But at the beginning of the third week, I started to feel that something was different. When class started, there was no joking, no inquiry about the latest celebrity twitter beef. Nothing. You just came in and started teaching. Then, you started to mention all these strange phrases like “quiz,” “group project” and “midterm.” For homework you assigned a 400-page novel to be read by next class—all words and not a single picture! At first, I thought you were just having an off day. Maybe your cat was sick, or someone keyed your car in the Stop & Shop parking lot. I was wrong. Next thing you know, there was another novel to read, then a 7-page minimum paper. Night after night, my eyelids fluttered as I labored to read chapter after chapter. I kept trying to tell myself that it wasn’t true. The others were wrong, you were different! But when you started assigning the daily Moodle Post, I knew I’d lost you forever.

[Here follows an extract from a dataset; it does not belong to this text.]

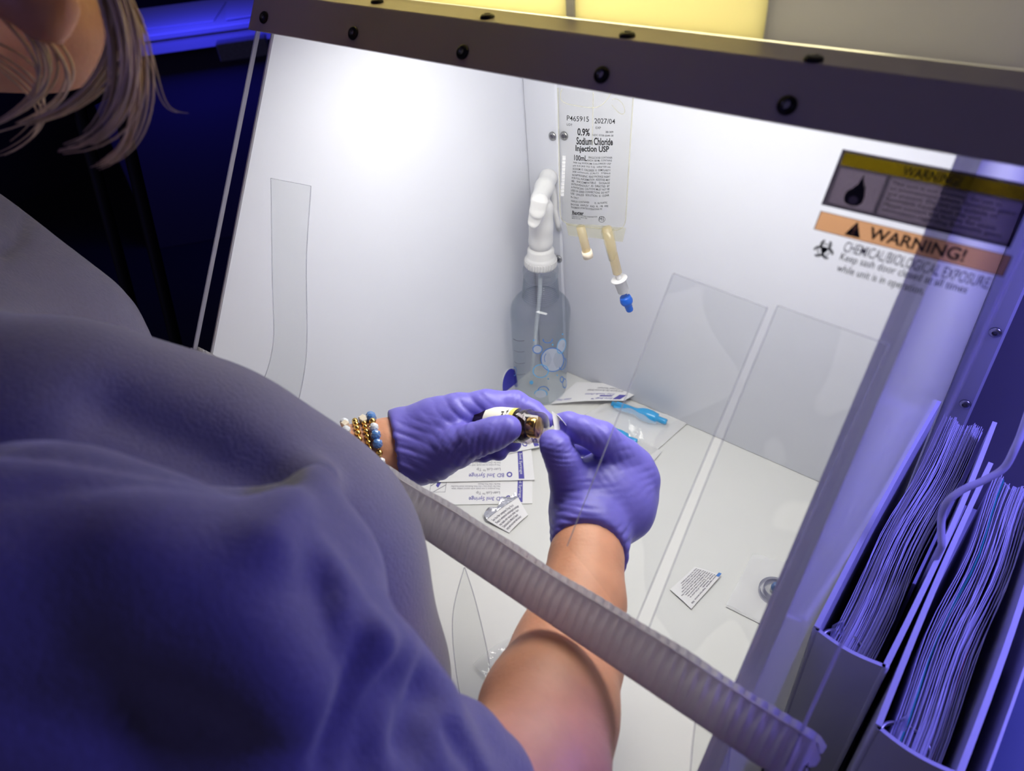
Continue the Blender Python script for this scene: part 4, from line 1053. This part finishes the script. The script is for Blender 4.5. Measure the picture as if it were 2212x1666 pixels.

Last weekend I trudged to the library on a Sat­urday night in 0 degree weather with a -5 degree wind-chill to finish the paper you so deviously assigned to be due at midnight. I marched across the icy quad, tears frozen on my cheeks, and I wondered where it all went wrong. Was it me? Were my SpongeBob tee-shirts too much? Did you think that I didn’t respect you enough be­cause my pants had a hole in the crotch?

As I wandered the shelves looking for that third primary source you insisted we needed, the truth slammed into me like the front doors of the Deece. This was your plan from the begin­ning. Pretend to be easy, gain my trust, wait until the drop and NRO period were over so there’d be nowhere to run and then BAM! Drown me in work. The deception! The betrayal! My eyes are watering just thinking about it—though that might just be because this campus reeks of weed.

Regardless, I don’t know if we’ll ever bounce back from this. You’ve hurt me so much. I need to take some time off and clear my mind, figure out who I am (and how the hell I can get out of this class and still keep the required number of credits). But despite your cruel decision to ac­tually do your job, I want you to know I forgive you, especially if I get an A.

Yours Truly,

Kayla L.

P.S. I know you said in class that the paper was due by midnight, but is there REALLY that big of a difference between 12 a.m. and 12 p.m.? I mean it’s just one letter—after all, time is a social con­struct anyway.